Identify the lines holding "scene" and copy them.

--------------------------------

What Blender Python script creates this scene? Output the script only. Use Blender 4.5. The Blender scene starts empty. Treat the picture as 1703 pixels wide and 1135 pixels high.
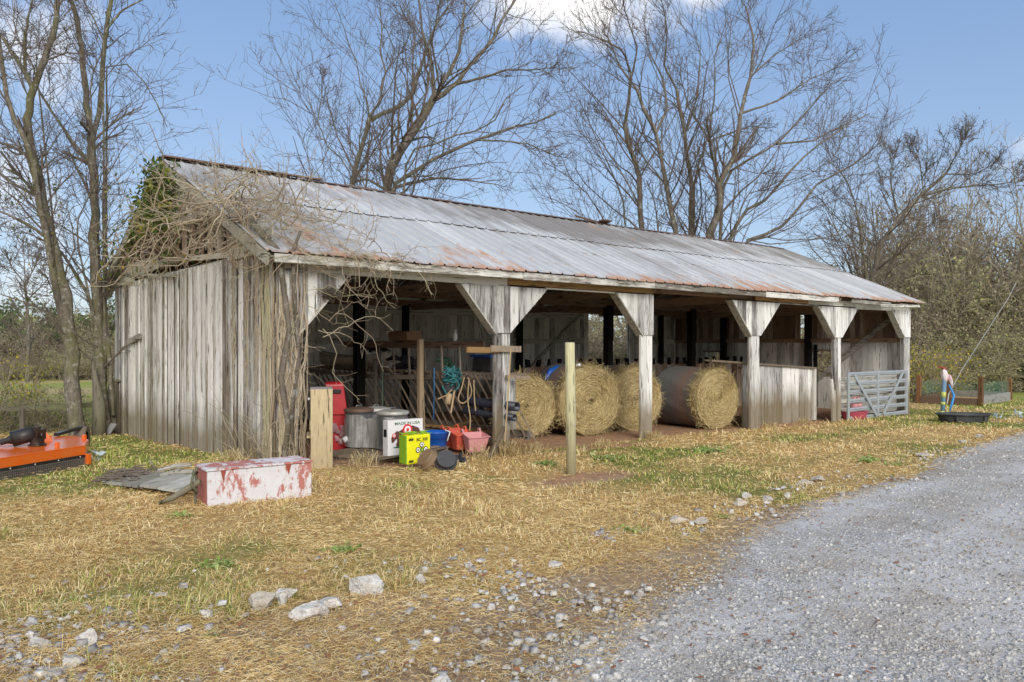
import bpy, math, random
import numpy as np
from mathutils import Vector, Matrix
random.seed(7)
RS = np.random.RandomState(11)
SC = bpy.context.scene
COL = SC.collection
# ------------------------------------------------------------------ camera model (metres)
f_, y0_, yaw_ = 1307.1, 575.6, math.radians(50.136)
CAM = np.array([-4.703, -10.955, 1.95])
FW = np.array([math.cos(yaw_), math.sin(yaw_), 0]); RT = np.array([math.sin(yaw_), -math.cos(yaw_), 0])
def ray(px, py): return FW + RT*(px-851.5)/f_ + np.array([0, 0, 1.])*(y0_-py)/f_
def atd(px, py, F): return CAM + ray(px, py)*F
def aty(px, py, Y): d = ray(px, py); return CAM + d*(Y-CAM[1])/d[1]
def atz(px, py, z=0.): d = ray(px, py); return CAM + d*(z-CAM[2])/d[2]
cam = bpy.data.cameras.new('camera'); co = bpy.data.objects.new('camera', cam); COL.objects.link(co)
co.location = CAM; co.rotation_euler = (math.pi/2, 0, yaw_-math.pi/2)
cam.sensor_width = 36; cam.lens = 36*f_/1703; cam.shift_y = (y0_-567.5)/1703
cam.clip_end = 3000; SC.camera = co
# ------------------------------------------------------------------ terrain
HP = np.array([(0,0,.25),(-3,-1,.15),(4.2,0,0),(8.3,0,0),(12.3,0,-.08),(16.4,0,-.13),(20.6,0,-.2),(0,9.1,-.09),(27,1,-.25),
 (3.6,-2.4,0),(-2,-6,.1),(3,-8,.1),(8,-6,.03),(-4,-11,.12),(15,-5,-.08),(10,-3,-.02),(20,-3,-.15),(-8,-4,.15),(-2,3,.1),(-1,8,0),
 (2,1,.08),(4,4,0),(8,4,-.03),(12,4,-.08),(16,4,-.12),(20,5,-.18),(8,9,-.1),(20,9,-.2),(-8,8,0),(-3,14,-.15),(30,-4,-.2),(12,14,-.25)])
def H(x, y):
    x = np.asarray(x, float); y = np.asarray(y, float); s = np.zeros_like(x); w = np.zeros_like(x)
    for a, b, c in HP:
        k = 1/((x-a)**2+(y-b)**2+.35)**1.7; s = s+k*c; w = w+k
    d = np.sqrt((x-8)**2+(y-2)**2); t = np.clip((d-22)/40, 0, 1); t = t*t*(3-2*t)
    return (s/w)*(1-t)-.45*t
def gz(x, y): return float(H(np.array([x]), np.array([y]))[0])
def vnoise(x, y, s, seed=0):
    x = np.asarray(x)*s+seed*17.3; y = np.asarray(y)*s-seed*9.1
    xi = np.floor(x).astype(np.int64); yi = np.floor(y).astype(np.int64); fx = x-xi; fy = y-yi
    fx = fx*fx*(3-2*fx); fy = fy*fy*(3-2*fy)
    def h(a, b):
        n = (a*374761393+b*668265263+seed*1442695041) & 0xffffffff
        n = ((n ^ (n >> 13))*1274126177) & 0xffffffff
        return ((n ^ (n >> 16)) & 0xffff)/65535.
    return (h(xi, yi)*(1-fx)+h(xi+1, yi)*fx)*(1-fy)+(h(xi, yi+1)*(1-fx)+h(xi+1, yi+1)*fx)*fy
def fbm(x, y, s, seed=0): return (vnoise(x, y, s, seed)+.5*vnoise(x, y, s*2.1, seed+1)+.25*vnoise(x, y, s*4.3, seed+2))/1.75
def ss(a, b, x): t = np.clip((x-a)/(b-a), 0, 1); return t*t*(3-2*t)
# ------------------------------------------------------------------ node helpers
class NT:
    def __init__(s, name):
        s.m = bpy.data.materials.new(name); s.m.use_nodes = True; s.t = s.m.node_tree; s.t.nodes.clear()
        s.out = s.t.nodes.new('ShaderNodeOutputMaterial'); s.b = s.t.nodes.new('ShaderNodeBsdfPrincipled')
        s.t.links.new(s.b.outputs[0], s.out.inputs[0]); s.b.inputs['Specular IOR Level'].default_value = .3
    def L(s, a, b):
        if hasattr(a, 'is_linked') or isinstance(a, bpy.types.NodeSocket): s.t.links.new(a, b)
        else:
            if isinstance(a, (tuple, list)) and len(a) == 3 and b.type == 'RGBA': a = (*a, 1)
            b.default_value = a
    def co(s, sc=(1, 1, 1), kind='Object', loc=(0, 0, 0), rot=(0, 0, 0)):
        c = s.t.nodes.new('ShaderNodeTexCoord'); m = s.t.nodes.new('ShaderNodeMapping')
        m.inputs['Scale'].default_value = sc; m.inputs['Location'].default_value = loc; m.inputs['Rotation'].default_value = rot
        s.t.links.new(c.outputs[kind], m.inputs[0]); return m.outputs[0]
    def noise(s, v, scale=1, det=4, rough=.6, dist=0, col=False):
        n = s.t.nodes.new('ShaderNodeTexNoise'); s.L(v, n.inputs['Vector']); n.inputs['Scale'].default_value = scale
        n.inputs['Detail'].default_value = det; n.inputs['Roughness'].default_value = rough; n.inputs['Distortion'].default_value = dist
        return n.outputs['Color' if col else 'Fac']
    def vor(s, v, scale=1, out='Color', feat='F1', rnd=1):
        n = s.t.nodes.new('ShaderNodeTexVoronoi'); n.feature = feat; s.L(v, n.inputs['Vector']); n.inputs['Scale'].default_value = scale
        n.inputs['Randomness'].default_value = rnd; return n.outputs[out]
    def ramp(s, fac, st, const=False):
        n = s.t.nodes.new('ShaderNodeValToRGB'); e = n.color_ramp.elements
        if const: n.color_ramp.interpolation = 'CONSTANT'
        while len(e) < len(st): e.new(.5)
        for i, (p, c) in enumerate(st):
            e[i].position = p; e[i].color = (c, c, c, 1) if not isinstance(c, (tuple, list)) else (*c, 1)
        s.L(fac, n.inputs[0]); return n.outputs[0]
    def mix(s, fac, a, b, mode='MIX'):
        n = s.t.nodes.new('ShaderNodeMix'); n.data_type = 'RGBA'; n.blend_type = mode
        s.L(fac, n.inputs[0]); s.L(a, n.inputs[6]); s.L(b, n.inputs[7]); return n.outputs[2]
    def math(s, op, a, b=0., clamp=False):
        n = s.t.nodes.new('ShaderNodeMath'); n.operation = op; n.use_clamp = clamp; s.L(a, n.inputs[0]); s.L(b, n.inputs[1]); return n.outputs[0]
    def attr(s, name, out='Fac'):
        n = s.t.nodes.new('ShaderNodeAttribute'); n.attribute_name = name; return n.outputs[out]
    def xyz(s, v, k):
        n = s.t.nodes.new('ShaderNodeSeparateXYZ'); s.L(v, n.inputs[0]); return n.outputs[k]
    def bump(s, h, st=.5, dist=.02):
        n = s.t.nodes.new('ShaderNodeBump'); s.L(h, n.inputs['Height']); n.inputs['Strength'].default_value = st
        n.inputs['Distance'].default_value = dist; s.t.links.new(n.outputs[0], s.b.inputs['Normal'])
    def fin(s, col, rough=.85, metal=0., spec=None):
        s.L(col, s.b.inputs['Base Color']); s.L(rough, s.b.inputs['Roughness']); s.L(metal, s.b.inputs['Metallic'])
        if spec is not None: s.b.inputs['Specular IOR Level'].default_value = spec
        return s.m
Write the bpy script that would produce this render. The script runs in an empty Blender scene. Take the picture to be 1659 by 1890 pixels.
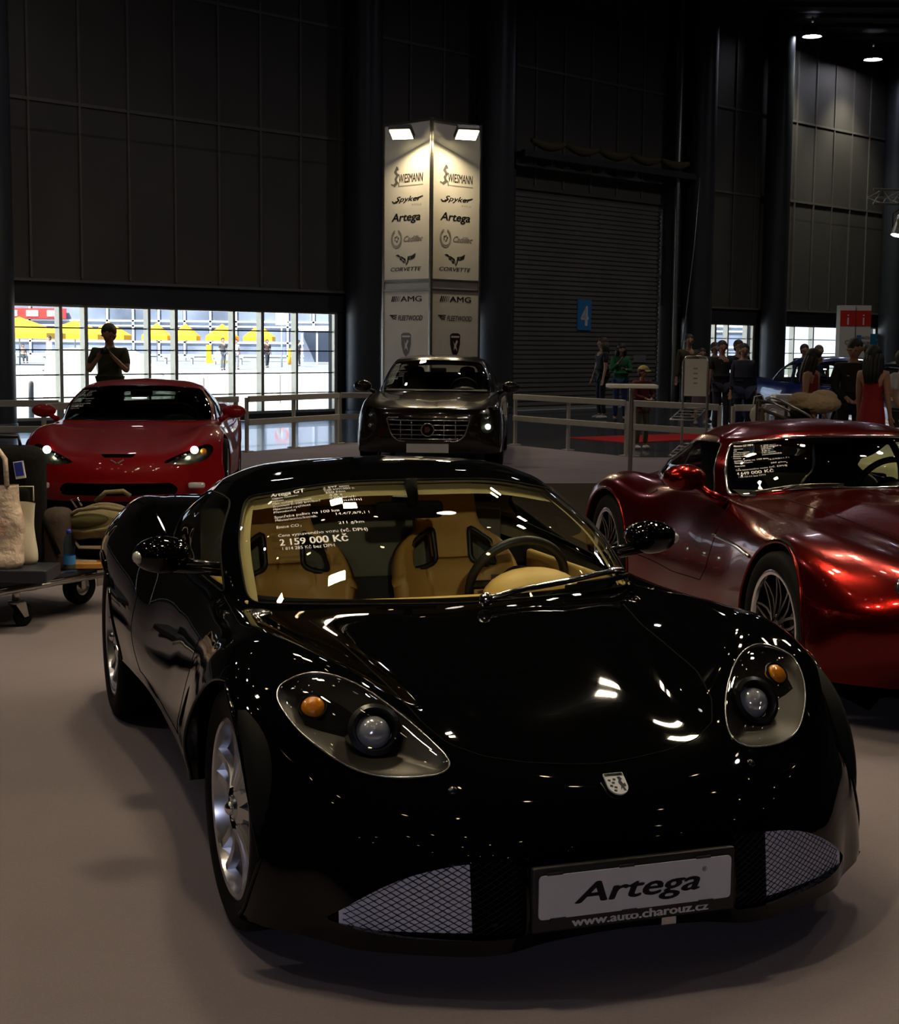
import bpy, bmesh, math, random
import numpy as np
from mathutils import Vector, Matrix, noise
from mathutils.bvhtree import BVHTree
random.seed(7)
PI = math.pi
SC = bpy.context.scene
COL = SC.collection

# ------------------------------------------------------------------ camera, world, exposure
FPX, EYE, HORIZON = 2771.4, 1.5488, 635.4
PITCH = math.atan((945 - HORIZON) / FPX)
cam_d = bpy.data.cameras.new('camera')
cam_d.sensor_fit = 'HORIZONTAL'
cam_d.sensor_width = 36.0
cam_d.lens = 36.0 * FPX / 1659.0
cam_d.clip_end = 600
cam = bpy.data.objects.new('camera', cam_d)
COL.objects.link(cam)
cam.location = (0, 0, EYE)
ROLL = .0095
cam.rotation_euler = (Matrix.Rotation(PI / 2 - PITCH, 3, 'X') @ Matrix.Rotation(ROLL, 3, 'Z')).to_euler()
SC.camera = cam

SC.view_settings.view_transform = 'Standard'
SC.view_settings.look = 'None'
SC.view_settings.gamma = 1.0
SC.view_settings.use_curve_mapping = False
SC.view_settings.exposure = 0.0
SC.cycles.max_bounces = 8
SC.cycles.transparent_max_bounces = 16
SC.cycles.caustics_reflective = False
SC.cycles.caustics_refractive = False
SC.cycles.sample_clamp_indirect = 6.0

world = bpy.data.worlds.new('sky')
SC.world = world
world.use_nodes = True
_n = world.node_tree.nodes
_bg = _n['Background']
_sky = _n.new('ShaderNodeTexSky')
_sky.sky_type = 'HOSEK_WILKIE'
_sky.sun_direction = (-0.5, 0.4, 0.75)
_sky.turbidity = 4.0
world.node_tree.links.new(_sky.outputs[0], _bg.inputs['Color'])
_bg.inputs['Strength'].default_value = 7.0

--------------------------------

Finished exercise ▸
What Blender Python script creates this scene? Output the script only. Use Blender 4.5. The Blender scene starts empty. Treat the picture as 1703 pixels wide and 1135 pixels high.
SC = bpy.context.scene
Write the bpy script that would produce this render. The script runs in an empty Blender scene. Take the picture to be 1659 by 1890 pixels.
SC = bpy.context.scene